Затем, после некоторого молчания, он продолжал:
— Со мною был такой случай: ехал я раз между городками Джансоно и Альбано в июле месяце. Среди дороги, на бугре, стоит жалкий трактир с бильярдом в главной комнате, где вечно гремят шары и слышится разговор на разных языках. Все проезжающие мимо непременно тут останавливаются, особенно в жар. Остановился и я. В то время я писал первый том 'Мертвых душ', и эта тетрадь со мною не расставалась. Не знаю почему, именно в ту минуту, когда я вошел в этот трактир, захотелось мне писать. Я велел дать мне столик, уселся в угол, достал портфель и, под громом катаемых шаров, при невероятном шуме, беготне прислуги, в дыму, в душной атмосфере, забылся удивительным сном и написал целую главу, не сходя с места. Я считаю эти строки одними из самых вдохновенных. Я редко писал с таким одушевлением. А вот теперь никто кругом меня не стучит, и не жарко, и не дымно…
Вечно угрюмый, нелюдимый и донельзя мнительный, он пробуждался из охватившей его полной апатии только изредка, когда удавалось навести его на разговор о призвании писателя и о чистом искусстве или же упросить его прочесть что-нибудь вслух из собственных его произведений. Так, в октябре 1851 года Тургенев имел случай присутствовать при чтении им 'Ревизора'.

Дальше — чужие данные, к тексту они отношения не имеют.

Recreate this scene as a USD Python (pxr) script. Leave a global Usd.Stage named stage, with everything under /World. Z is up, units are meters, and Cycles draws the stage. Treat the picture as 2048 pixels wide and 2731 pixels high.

'Он принялся читать (рассказывает Тургенев) — и понемногу оживился. Щеки покрылись легкой краской; глаза расширились и просветлели. Читал Гоголь превосходно… Диккенс, также превосходный чтец, можно сказать, разыгрывает свои романы, чтение его — драматическое, почти театральное… Гоголь, напротив, поразил меня чрезвычайной простотой и сдержанностью манеры, какой-то важной и в то же время наивной искренностью, которой словно и дела нет, есть ли тут слушатели и что они думают. Казалось, Гоголь только и заботился о том, как бы вникнуть в предмет, для него самого новый, и как бы вернее передать собственное впечатление. Эффект выходил необычайный, особенно в комических, юмористических местах; не было возможности не смеяться — хорошим, здоровым смехом; а виновник всей этой потехи продолжал, не смущаясь общей веселостью и как бы внутренно дивясь ей, все более и более погружаться в самое дело… С каким недоумением, с каким изумлением Гоголь произнес знаменитую фразу городничего о двух крысах: 'Пришли, понюхали и пошли прочь!' — он даже медленно оглянул нас, как бы спрашивая объяснения такого удивительного происшествия… Я сидел, погруженный в радостное умиление: это был для меня настоящий пир и праздник. К сожалению, он продолжался недолго. Гоголь еще не успел прочесть половины первого акта, как вдруг дверь шумно растворилась и, торопливо, улыбаясь и кивая головою, промчался через всю комнату один еще очень молодой, но уже необыкновенно назойливый литератор и, не сказав никому ни слова, поспешил занять место в углу. Гоголь остановился, с размаху ударил рукой по звонку и с сердцем заметил вошедшему камердинеру: 'Ведь я велел тебе никого не впускать!' Молодой литератор слегка пошевелился на стуле, а впрочем, не смутился нисколько. Гоголь отпил немного воды и снова принялся читать; но уже это было совсем не то. Он стал спешить, бормотать себе под нос, не доканчивать слов; иногда он пропускал целые фразы — и только махал рукою. Неожиданное появление литератора его расстроило: нервы его, очевидно, не выдерживали малейшего толчка'.